Housing & Residence Life (HRL) is “in the early stages of exploring” the possibility of adding a new residence hall on campus, HRL Executive Director David Hibbler confirmed to the Maroon in a statement. A new dorm would help the University reach its goal of accommodating at least 70 percent of undergraduate students in on-campus housing, according to the statement.
Hibbler also told the Maroon that two resident head (RH) positions in Renee Granville-Grossman Residential Commons (RGGRC) West that had been eliminated as part of a pilot program will be restored next academic year.
The pilot program had replaced two of the four RH positions in RGGRC West with a full-time community director, who supplemented student support offered by the remaining RHs. The community director role will be expanded to other dorms, but not at the expense of resident heads, according to Hibbler.
“While the presence of the Community Director has been widely appreciated, feedback made it clear that the greatest concern was not the role itself, but the perception that it came as a substitute for Resident Heads,” Hibbler said in the statement.

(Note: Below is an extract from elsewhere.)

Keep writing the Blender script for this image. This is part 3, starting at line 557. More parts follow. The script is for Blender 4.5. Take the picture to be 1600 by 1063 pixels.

“We love to see the return of RHs,” Undergraduate Student Government (USG) College Council Chair Alex Fuentes said in a statement to the Maroon on behalf of USG. “The RHs give UChicago a very different housing experience compared to other universities, with a wider variety of experiences for students to receive advice on, while still maintaining support from upperclassmen.”
Fuentes added in the statement that USG does not know where a new dorm would be located but expects it to be finished in 2028.
According to U.S. News & World Report, 57 percent of UChicago students lived on campus as of autumn 2023. Increasing that share to 70 percent, Hibbler said, is a “longstanding goal” that would “help build supportive cultural and intellectual communities.”
The University also announced last month that HRL’s governance structure will change, moving the office from Campus and Student Life (CSL) to the College.
“In an effort to more closely align the work of Housing & Residence Life with the overall College experience, HRL is moving from Campus and Student Life into the College, with continued management of most human resources functions, facilities and operations by CSL,” Dean of the College Melina Hale wrote in an April 24 email to College and HRL staff shared with the Maroon. “This will allow us to even better integrate student supports into this part of life at UChicago.”
According to the email, Hibbler and HRL will report to Koryna Bucholz, the current deputy dean of students and chief of staff in the College, who will become associate dean of the College for student experience. The changes will take effect on July 1.
The restructuring comes after a number of HRL staff departures in winter quarter. According to archived versions of the HRL website’s staff page, three of the seven associate and assistant directors of residence life (ADRLs), the communications manager, and the assistant director of operations for Campus North Residential Commons all left HRL between January and March. The ADRL positions for Campus North, Max Palevsky Residential Commons, and Snell-Hitchcock Hall, as well as several communications and operations positions, remain vacant.
The Maroon was unable to reach any of the departed staff members for comment, and Hibbler declined to answer specific questions about the departures.
Two current RHs, who spoke to the Maroon on the condition of anonymity, said the turnover had decreased the support houses have gotten from HRL. “Sometimes it’s hard to get the support and structure that you might need if your [supervisor] is trying to learn their new job, new responsibilities and, like, figure out who you are,” one said.
“The actual support that the RHs are getting, just from their supervisors, just in general, has been lower,” the other RH said. “Some houses haven’t even met with their interim person because they just haven’t had the capacity.”
The second RH added that “reshuffling” of roles had also hurt staff’s ability to support RHs and resident assistants (RAs). “There’s people who should be doing things that are at the higher level, who are now doing more of the boots-on-the-ground supervision, which is not their normal purview,” she said. “They are not doing [that work] at the capacity or to the caliber of someone who’s used to doing that work with you.”
DelGiorno House Council president Isha Mehta, whose house fell under the RGGRC West pilot program this year, said in an interview that she felt “super positive” about HRL’s restoration of RH roles in the dorm.
“The community director role is largely positive, and it has been largely positive in South to have sort of one guiding force of authority that is very accessible by all the students in the dorm,” she said. “The only problem I ever had with the new program was just stripping the RHs that lived in the house and were the closest point of contact [for students]. It’s just so difficult for one person to manage four houses and pay quite as much attention to what’s going on in each house.”
Isaac Samuels / May 5, 2025 at 3:44 pm
Make no mistake, the university’s ultimate goal is to make housing mandatory for as long as possible, even all 4 years. I am surprised the reporters did not ask if that is a goal.